Пазл Горенштейна
Юрий ВекслерЕще несколько слов о нашей, наверное, самой известной совместной работе — фильме «Раба любви».
В своё время была такая актриса Инна Гулая. Она была очень похожа на звезду немого кино. Гена Шпаликов за ней ухаживал и потом женился. Мы с Геной решили написать для нее сценарий о Вере Холодной. Мы начали писать, и я собирался снимать по нему картину. Назывался сценарий «Нечаянные радости». Но этому проекту не суждено было сбыться, потому тогда я уже думал о съемках «Первого учителя». Подробностей я не помню, но во всяком случае сценарий со Шпаликовым не был написан, и я предложил работу Горенштейну. Мы написали в итоге «Рабу любви». Начинал снимать Хамдамов, но в процессе съемок Рустам вдруг исчез, растворился в тонком воздухе, как дух, и студия оказалась в странном положении. Меня вызвал директор Сизов и, так как это я предложил кандидатуру Хамдамова, потребовал разобраться с производством, которое остановилось.

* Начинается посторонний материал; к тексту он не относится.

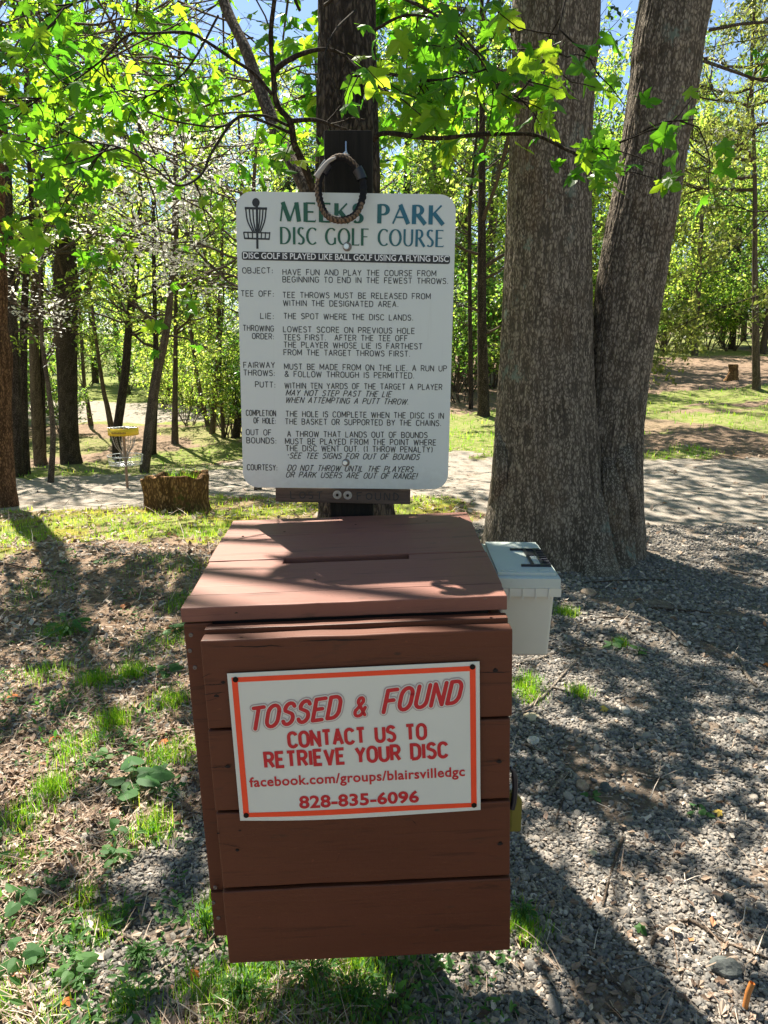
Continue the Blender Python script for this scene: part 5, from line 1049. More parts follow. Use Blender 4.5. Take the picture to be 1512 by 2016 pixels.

История это известная, много раз интерпретированная, и все знают, что в результате Никита Михалков начал снова производство и на оставшиеся деньги закончил фильм, который, кстати, был очень успешен.
Горенштейн в совместной работе всегда шел на несколько шагов впереди того, что можно было себе представить. Он был художником очень смелым, неожиданным и парадоксальным, его характеры, их поведение было всегда крайними и какими-то «горенштейновскими». Он мог затормозиться на какихто деталях, казалось бы, абсолютно ненужных, а потом перескочить через огромный кусок жизни и опять на чем-то сосредоточиться. Он, подобно Чехову, сжимал и растягивал время в тех местах, где ему хотелось. Мне кажется, что, чем больше так называемых «ненужных вещей» в произведении, тем более ярко выражается характер писателя, художника или режиссера.
У него есть пьеса, а на мой взгляд — замечательное литературное эссе, которое можно назвать драматургическим — «Споры о Достоевском». Я не могу сказать, что с драматургической точки зрения это совершенное произведение — через него проламываться сложно (но ведь так же сложно проламываться и через прозу Федора Михайловича), но глубина и изощренность характеров там во многом достигает уровня Достоевского.
В этом же смысле поразителен образ главного героя в его романе «Место»: этот молодой человек — Гоша, который в общежитии ест шоколад, накрывшись одеялом, чтобы не делиться… Молодой человек, которому (в его мечтах — Ю.В.) суждено стать диктатором России! Глубочайшая, странная, необъяснимая, как все гениальное, и при этом абсолютно реальная вещь.
Фридрих мог иногда вспылить. Если бы не мое уважение… нет, уважения у меня ни к кому не было тогда, скорее — любовь к нему, то вряд ли мы остались бы друзьями. Но вы знаете, есть люди, на которых трудно сердиться. Можно возмущаться ими, можно ударить по голове чем-то, а сердиться в глубине нельзя, потому что понимаешь, что эта агрессивность на самом деле — форма выражения беззащитности. Мне казалось, что он всегда был готов к тому, что его просто ударят. И он всегда был готов драться, как волкодав. Вместе с тем он был бесконечно нежен и чувствителен. Его достаточно было погладить, что называется, по шерстке, и он обмякал, начинал моргать и слезы выступали у него на глазах. Такой характер мог бы описать Чехов. Или Кафка?..
Человек был абсолютно беззащитен перед системой, перед бюрократией… Могу представить себе, что таким же беззащитным был, наверное, Мандельштам.
И Тарковский, и я, мы очень хорошо понимали, что такое Фридрих. Во время Пражской весны, когда в Чехословакию вошли танки, Горенштейн написал выдающееся эссе «Мой Чехов осени и зимы 1968 года», которое, естественно, не было опубликовано, но на нас произвело неизгладимое впечатление. Я его часто цитирую до сих пор. До сих пор у меня в памяти сохранились особенно яркие фразы этого манифеста: «нет ничего страшнее, чем дикарь с букварем» или «если Толстой и Достоевский — это Дон Кихоты русской литературы, то Чехов — это ее Гамлет».